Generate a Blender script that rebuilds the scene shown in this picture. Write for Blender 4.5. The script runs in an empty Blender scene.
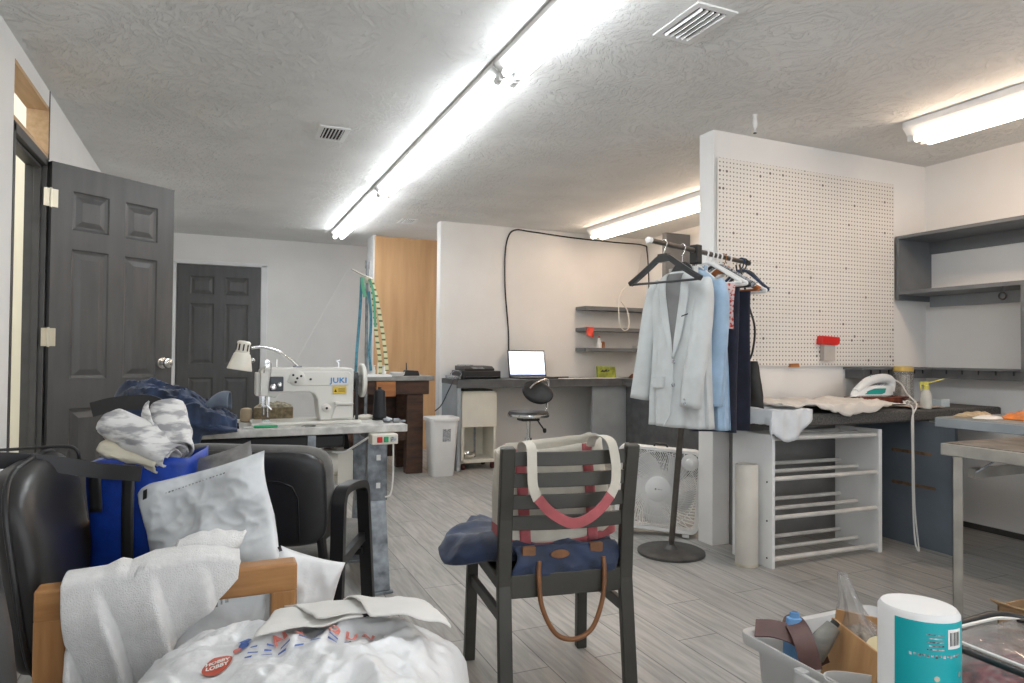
import bpy, math, random
from mathutils import Vector, Matrix, noise
PI = math.pi
S = bpy.context.scene
COL = S.collection
rng = random.Random(7)
def V(*a): return Vector(a)
def rad(a): return math.radians(a)

# ---------------------------------------------------------------- mesh builder
class MB:
    """Collects shapes; world=True on build means the vertices are given in world metres."""
    def __init__(s): s.v = []; s.f = []
    def add(s, vs, fs):
        n = len(s.v); s.v += [Vector(v) for v in vs]; s.f += [tuple(i+n for i in f) for f in fs]; return s
    def box(s, x0, x1, y0, y1, z0, z1):
        vs = [(x, y, z) for x in (x0, x1) for y in (y0, y1) for z in (z0, z1)]
        return s.add(vs, [(0,1,3,2),(4,6,7,5),(0,4,5,1),(2,3,7,6),(0,2,6,4),(1,5,7,3)])
    def obox(s, c, size, M=None):
        n = len(s.v); a, b, d = (q/2 for q in size)
        s.box(-a, a, -b, b, -d, d)
        for i in range(n, len(s.v)):
            s.v[i] = (M @ s.v[i] if M else s.v[i]) + Vector(c)
        return s
    def bar(s, p, q, w, h, up=(0,0,1)):
        p, q, up = Vector(p), Vector(q), Vector(up)
        d = (q-p).normalized(); x = d.cross(up).normalized(); u = x.cross(d)
        vs = [e + x*a*w/2 + u*b*h/2 for e in (p, q) for a, b in ((-1,-1),(1,-1),(1,1),(-1,1))]
        return s.add(vs, [(0,3,2,1),(4,5,6,7),(0,1,5,4),(1,2,6,5),(2,3,7,6),(3,0,4,7)])
    def tube(s, pts, r, n=8, closed=False, sec=None, up=None):
        pts = [Vector(p) for p in pts]; N = len(pts)
        T = []
        for i in range(N):
            a = pts[(i-1) % N] if (closed or i > 0) else pts[0]
            b = pts[(i+1) % N] if (closed or i < N-1) else pts[-1]
            t = (b-a); T.append(t.normalized() if t.length > 1e-9 else Vector((0,0,1)))
        u = Vector(up) if up is not None else (Vector((0,0,1)) if abs(T[0].z) < .9 else Vector((1,0,0)))
        vs = []; m = n if sec is None else len(sec)
        for i in range(N):
            u = Vector(up) if (up is not None and sec is not None and abs(T[i].dot(Vector(up))) < .95) else u
            u = (u - T[i]*u.dot(T[i])).normalized(); w = T[i].cross(u)
            ri = r[i] if isinstance(r, (list, tuple)) else r
            if sec is None:
                vs += [pts[i] + (u*math.cos(2*PI*k/n) + w*math.sin(2*PI*k/n))*ri for k in range(n)]
            else:
                vs += [pts[i] + (w*a + u*b)*ri for a, b in sec]
        fs = []
        for i in range(N if closed else N-1):
            j = (i+1) % N
            fs += [(i*m+k, i*m+(k+1) % m, j*m+(k+1) % m, j*m+k) for k in range(m)]
        if not closed: fs += [tuple(range(m))[::-1], tuple((N-1)*m+k for k in range(m))]
        return s.add(vs, fs)
    def lathe(s, prof, c=(0,0,0), n=24, M=None):
        vs = []; c = Vector(c); m = len(prof)
        for r, z in prof:
            for k in range(n):
                v = Vector((r*math.cos(2*PI*k/n), r*math.sin(2*PI*k/n), z)); vs.append((M @ v if M else v) + c)
        fs = [(i*n+k, i*n+(k+1) % n, (i+1)*n+(k+1) % n, (i+1)*n+k) for i in range(m-1) for k in range(n)]
        fs += [tuple(range(n))[::-1], tuple((m-1)*n+k for k in range(n))]
        return s.add(vs, fs)
    def surf(s, fn, nu, nv, cu=False, cv=False):
        vs = [fn(i/(nu if cu else nu-1), j/(nv if cv else nv-1)) for i in range(nu) for j in range(nv)]
        fs = []
        for i in range(nu if cu else nu-1):
            for j in range(nv if cv else nv-1):
                a, b = (i+1) % nu, (j+1) % nv
                fs.append((i*nv+j, a*nv+j, a*nv+b, i*nv+b))
        return s.add(vs, fs)
    def prism(s, poly, fn, d0, d1):
        """poly: 2D outline; fn(a, b, d) -> point; extruded from d0 to d1"""
        n = len(poly)
        vs = [fn(a, b, d0) for a, b in poly] + [fn(a, b, d1) for a, b in poly]
        fs = [tuple(range(n))[::-1], tuple(range(n, 2*n))] + [(i, (i+1) % n, n+(i+1) % n, n+i) for i in range(n)]
        return s.add(vs, fs)
    def xf(s, M, start=0):
        for i in range(start, len(s.v)): s.v[i] = M @ s.v[i]
        return s
    def build(s, name, m, parent=None, world=False, smooth=False, bevel=0, seg=2, subsurf=0, solid=0, ang=40, off=0):
        root = parent
        while root is not None and root.parent is not None: root = root.parent
        o0 = root.location.copy() if (root is not None and world) else Vector((0,0,0))
        me = bpy.data.meshes.new(name)
        me.from_pydata([tuple(v-o0) for v in s.v], [], s.f); me.update()
        import bmesh
        bm = bmesh.new(); bm.from_mesh(me)
        bmesh.ops.remove_doubles(bm, verts=bm.verts, dist=1e-6)
        bmesh.ops.recalc_face_normals(bm, faces=bm.faces); bm.to_mesh(me); bm.free()
        if smooth:
            me.polygons.foreach_set('use_smooth', [True]*len(me.polygons))
            if not subsurf: me.set_sharp_from_angle(angle=rad(ang))
        me.materials.append(m)
        o = bpy.data.objects.new(name, me); COL.objects.link(o)
        if parent is not None: o.parent = parent
        if solid:
            q = o.modifiers.new('solid', 'SOLIDIFY'); q.thickness = solid; q.offset = off
        if bevel:
            q = o.modifiers.new('bevel', 'BEVEL'); q.width = bevel; q.segments = seg; q.limit_method = 'ANGLE'; q.angle_limit = rad(35)
        if subsurf:
            q = o.modifiers.new('sub', 'SUBSURF'); q.levels = subsurf; q.render_levels = subsurf
        return o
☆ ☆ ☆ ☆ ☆
* Exercise
Restate the material word for word from its first line through the line containing "def rad(a): return math.radians(a)", both included; the pictures do not belong in it.

* Exercise response
Generate a Blender script that rebuilds the scene shown in this picture. Write for Blender 4.5. The script runs in an empty Blender scene.
import bpy, math, random
from mathutils import Vector, Matrix, noise
PI = math.pi
S = bpy.context.scene
COL = S.collection
rng = random.Random(7)
def V(*a): return Vector(a)
def rad(a): return math.radians(a)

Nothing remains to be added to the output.